Rows from a 3D scene dataset
+--

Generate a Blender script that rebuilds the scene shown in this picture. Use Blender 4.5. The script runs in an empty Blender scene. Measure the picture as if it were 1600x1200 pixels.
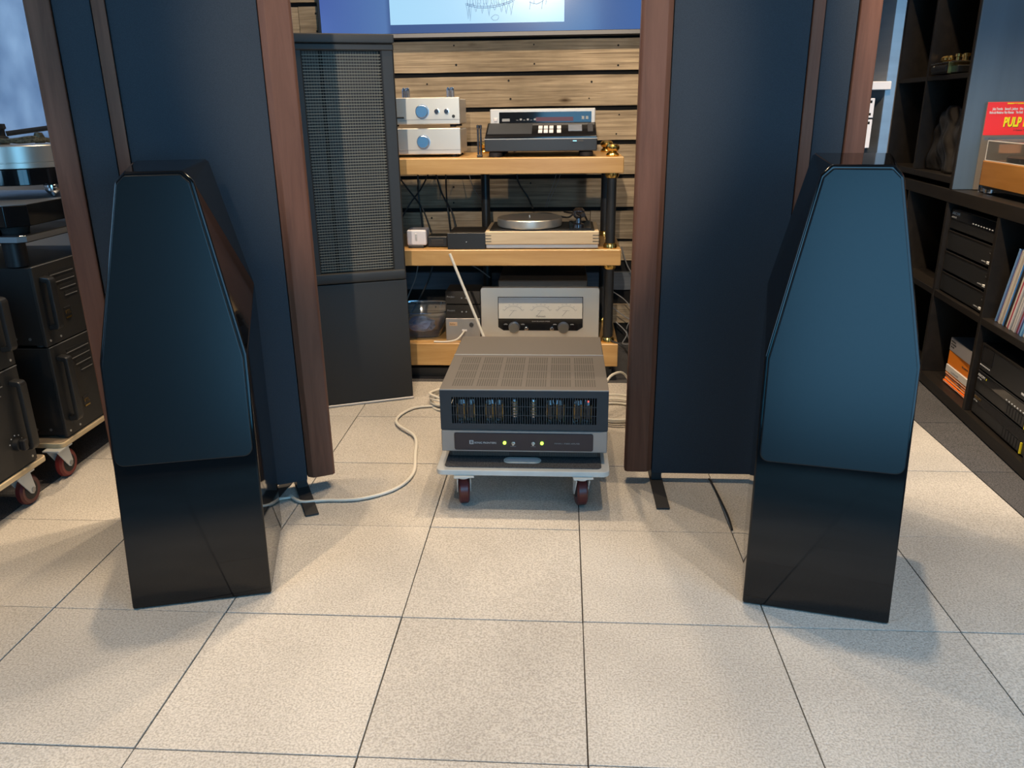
import bpy, bmesh, math, random
from mathutils import Vector, Matrix
random.seed(7)
PI = math.pi
C = bpy.context.scene.collection
SC = bpy.context.scene

# ------------------------------------------------------------------ camera
CAMP = (-0.05936815, -2.14472027, 1.21887669)
R_ = Vector((0.99802609, 0.06154113, -0.01251426))
U_ = Vector((-0.00844631, 0.32899575, 0.94429363))
D_ = Vector((-0.06223004, 0.94232398, -0.32886614))
cd = bpy.data.cameras.new('camera')
cd.sensor_width = 36.0
cd.lens = 36.0 * 1234.9 / 1600.0
cd.clip_start = 0.05
co = bpy.data.objects.new('camera', cd)
C.objects.link(co)
mw = Matrix((R_, U_, -D_)).transposed().to_4x4()
mw.translation = Vector(CAMP)
co.matrix_world = mw
SC.camera = co

# ------------------------------------------------------------------ world, lights, exposure
SC.view_settings.view_transform = 'Standard'
SC.view_settings.look = 'None'
SC.view_settings.exposure = 0.0
SC.view_settings.gamma = 1.0
SC.view_settings.use_curve_mapping = False
wd = bpy.data.worlds.new('sky')
SC.world = wd
wd.use_nodes = True
bgn = wd.node_tree.nodes['Background']
bgn.inputs[0].default_value = (0.45, 0.68, 1.0, 1)
bgn.inputs[1].default_value = 1.7


def area(name, loc, rot, sx, sy, power, col):
    l = bpy.data.lights.new(name, 'AREA')
    l.shape = 'RECTANGLE'
    l.size, l.size_y = sx, sy
    l.energy = power
    l.color = col
    o = bpy.data.objects.new(name, l)
    o.location = loc
    o.rotation_euler = rot
    C.objects.link(o)
    return o


def spot(name, loc, target, power, col=(1.0, 0.77, 0.52), ang=110, blend=0.6, rad=0.035):
    l = bpy.data.lights.new(name, 'SPOT')
    l.energy = power
    l.color = col
    l.spot_size = math.radians(ang)
    l.spot_blend = blend
    l.shadow_soft_size = rad
    o = bpy.data.objects.new(name, l)
    o.location = loc
    d = Vector(target) - Vector(loc)
    o.rotation_euler = d.to_track_quat('-Z', 'Y').to_euler()
    C.objects.link(o)
    return o


DAY = (0.24, 0.62, 1.0)
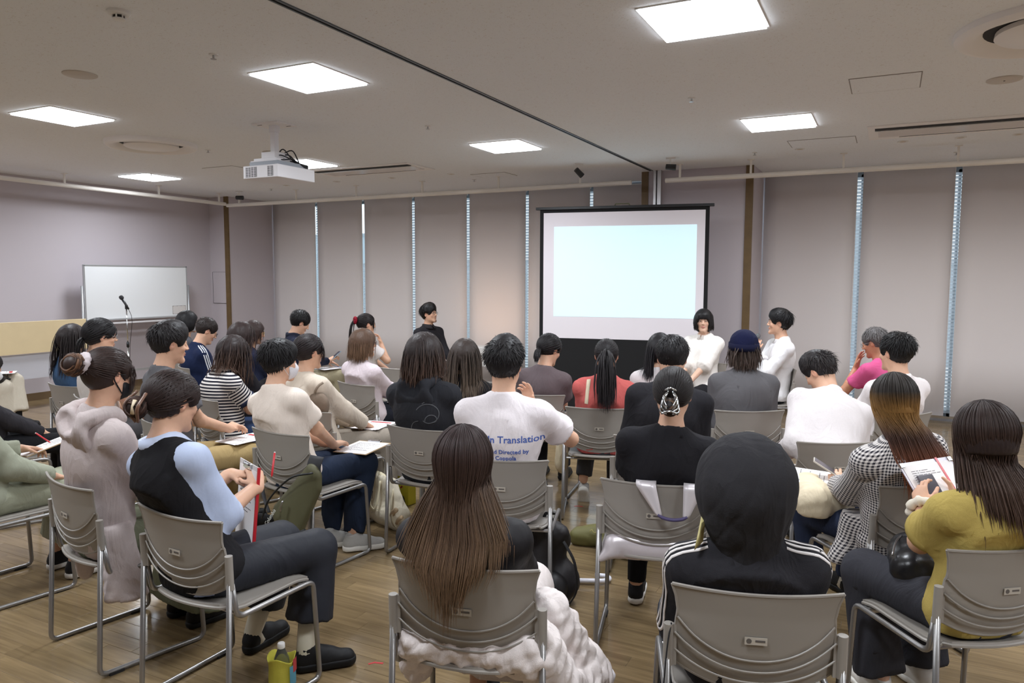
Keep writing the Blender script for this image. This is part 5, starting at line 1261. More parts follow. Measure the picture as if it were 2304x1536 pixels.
sit('P27','', 'grey stacking chair under the woman in the white blouse facing the audience', 'woman speaker with a blunt black bob and fringe in a white blouse facing the audience', 1,
    -1.75,7.67,165, [0,-.12,1.24], 25, 3, dict(col=(245,239,233), sleeve='elbow', sr=.042, inf=.034, fold=.006, hemz=.50), dict(col=(30,30,34)), dict(style='bob', col=(22,20,21), bang=-.035, n=300, L=.10, w=.0042, face=.060, t=.020), collar=('band',(236,229,223)), face=True, skin=(226,184,160), wr=(.06,.22,.60), wl=(-.02,.24,.60), lips=(196,104,104))
sit('P28','', 'grey stacking chair under the man in the navy beanie', 'man in a navy beanie and a grey long-sleeved tee, wavy hair under the cap', 1,
    -.91,5.31,28, [.027,.025,1.19], -12, -2, dict(col=(98,96,99), sleeve='long', sr=.034, inf=.032, fold=.006), dict(col=(44,44,50)), dict(style='semi', col=(52,42,38), tip=(84,68,60), L=.13, n=330, w=.0042, radial=.9, wob=.10, low=-.08, t=.012), sex='m', bulk=1.08, beanie=(22,26,58), collar=('ring',(94,92,95)))
sit('P29','', 'grey stacking chair under the man speaking into the microphone', 'man speaker with black hair in a white shirt talking into a microphone', 1,
    -1.08,7.72,118, [0,-.12,1.24], -18, -3, dict(col=(240,239,241), sleeve='three', sr=.034, inf=.030, fold=.006, hemz=.48, cuff=(224,221,222)), dict(col=(40,42,50)), sh(col=(20,19,21), t=.026, top=.022, bang=-.012, L=.07, n=320, lift=.12, w=.0042, low=-.08, fwd=.3), sex='m', collar=('band',(232,229,229)), face=True, wl=(-.05,.13,.985), pl=(-.6,-.1,-.9), wr=(.05,.24,.60), hands={'L':dict(d=(.25,-.3,.75),n=(.9,-.3,-.3),curl=1.15,thumb=.3)}, shoes='white_sneaker' if False else 'sneaker')
sit('P30','', 'grey stacking chair under the man bent over writing', 'man with spiky black hair in a white denim jacket bent over writing', 1,
    -.32,4.54,30, [.169,.389,1.10], 32, 35, dict(col=(224,217,217), sleeve='long', sr=.042, inf=.036, fold=.007, name='jacket'), dict(col=(60,64,80)), sh(col=(36,32,33), t=.012, top=.022, L=.062, n=420, lift=1.0, mess=.35, w=.0034, low=-.06, frontL=.9, tip=(60,52,50)), sex='m', collar=('fold',(246,239,239)), wl=(-.06,.34,.62), wr=(.14,.40,.64), hands={'L':dict(d=(.1,.9,-.2),n=(.2,0,-1),curl=.6)}, pelvis_x=.02, ankles=[(.10,.38,.09),(-.10,.38,.09)])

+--

## CHALLENGE
The records above are to be restated exactly, without their pictures.

## REPLY
Generate a Blender script that rebuilds the scene shown in this picture. Use Blender 4.5. The script runs in an empty Blender scene. Measure the picture as if it were 1600x1200 pixels.
import bpy, bmesh, math, random
from mathutils import Vector, Matrix
random.seed(7)
PI = math.pi
C = bpy.context.scene.collection
SC = bpy.context.scene

# ------------------------------------------------------------------ camera
CAMP = (-0.05936815, -2.14472027, 1.21887669)
R_ = Vector((0.99802609, 0.06154113, -0.01251426))
U_ = Vector((-0.00844631, 0.32899575, 0.94429363))
D_ = Vector((-0.06223004, 0.94232398, -0.32886614))
cd = bpy.data.cameras.new('camera')
cd.sensor_width = 36.0
cd.lens = 36.0 * 1234.9 / 1600.0
cd.clip_start = 0.05
co = bpy.data.objects.new('camera', cd)
C.objects.link(co)
mw = Matrix((R_, U_, -D_)).transposed().to_4x4()
mw.translation = Vector(CAMP)
co.matrix_world = mw
SC.camera = co

# ------------------------------------------------------------------ world, lights, exposure
SC.view_settings.view_transform = 'Standard'
SC.view_settings.look = 'None'
SC.view_settings.exposure = 0.0
SC.view_settings.gamma = 1.0
SC.view_settings.use_curve_mapping = False
wd = bpy.data.worlds.new('sky')
SC.world = wd
wd.use_nodes = True
bgn = wd.node_tree.nodes['Background']
bgn.inputs[0].default_value = (0.45, 0.68, 1.0, 1)
bgn.inputs[1].default_value = 1.7


def area(name, loc, rot, sx, sy, power, col):
    l = bpy.data.lights.new(name, 'AREA')
    l.shape = 'RECTANGLE'
    l.size, l.size_y = sx, sy
    l.energy = power
    l.color = col
    o = bpy.data.objects.new(name, l)
    o.location = loc
    o.rotation_euler = rot
    C.objects.link(o)
    return o


def spot(name, loc, target, power, col=(1.0, 0.77, 0.52), ang=110, blend=0.6, rad=0.035):
    l = bpy.data.lights.new(name, 'SPOT')
    l.energy = power
    l.color = col
    l.spot_size = math.radians(ang)
    l.spot_blend = blend
    l.shadow_soft_size = rad
    o = bpy.data.objects.new(name, l)
    o.location = loc
    d = Vector(target) - Vector(loc)
    o.rotation_euler = d.to_track_quat('-Z', 'Y').to_euler()
    C.objects.link(o)
    return o


DAY = (0.24, 0.62, 1.0)
Keep writing the Blender script for this image. This is part 5, starting at line 1261. More parts follow. Measure the picture as if it were 2304x1536 pixels.
sit('P27','', 'grey stacking chair under the woman in the white blouse facing the audience', 'woman speaker with a blunt black bob and fringe in a white blouse facing the audience', 1,
    -1.75,7.67,165, [0,-.12,1.24], 25, 3, dict(col=(245,239,233), sleeve='elbow', sr=.042, inf=.034, fold=.006, hemz=.50), dict(col=(30,30,34)), dict(style='bob', col=(22,20,21), bang=-.035, n=300, L=.10, w=.0042, face=.060, t=.020), collar=('band',(236,229,223)), face=True, skin=(226,184,160), wr=(.06,.22,.60), wl=(-.02,.24,.60), lips=(196,104,104))
sit('P28','', 'grey stacking chair under the man in the navy beanie', 'man in a navy beanie and a grey long-sleeved tee, wavy hair under the cap', 1,
    -.91,5.31,28, [.027,.025,1.19], -12, -2, dict(col=(98,96,99), sleeve='long', sr=.034, inf=.032, fold=.006), dict(col=(44,44,50)), dict(style='semi', col=(52,42,38), tip=(84,68,60), L=.13, n=330, w=.0042, radial=.9, wob=.10, low=-.08, t=.012), sex='m', bulk=1.08, beanie=(22,26,58), collar=('ring',(94,92,95)))
sit('P29','', 'grey stacking chair under the man speaking into the microphone', 'man speaker with black hair in a white shirt talking into a microphone', 1,
    -1.08,7.72,118, [0,-.12,1.24], -18, -3, dict(col=(240,239,241), sleeve='three', sr=.034, inf=.030, fold=.006, hemz=.48, cuff=(224,221,222)), dict(col=(40,42,50)), sh(col=(20,19,21), t=.026, top=.022, bang=-.012, L=.07, n=320, lift=.12, w=.0042, low=-.08, fwd=.3), sex='m', collar=('band',(232,229,229)), face=True, wl=(-.05,.13,.985), pl=(-.6,-.1,-.9), wr=(.05,.24,.60), hands={'L':dict(d=(.25,-.3,.75),n=(.9,-.3,-.3),curl=1.15,thumb=.3)}, shoes='white_sneaker' if False else 'sneaker')
sit('P30','', 'grey stacking chair under the man bent over writing', 'man with spiky black hair in a white denim jacket bent over writing', 1,
    -.32,4.54,30, [.169,.389,1.10], 32, 35, dict(col=(224,217,217), sleeve='long', sr=.042, inf=.036, fold=.007, name='jacket'), dict(col=(60,64,80)), sh(col=(36,32,33), t=.012, top=.022, L=.062, n=420, lift=1.0, mess=.35, w=.0034, low=-.06, frontL=.9, tip=(60,52,50)), sex='m', collar=('fold',(246,239,239)), wl=(-.06,.34,.62), wr=(.14,.40,.64), hands={'L':dict(d=(.1,.9,-.2),n=(.2,0,-1),curl=.6)}, pelvis_x=.02, ankles=[(.10,.38,.09),(-.10,.38,.09)])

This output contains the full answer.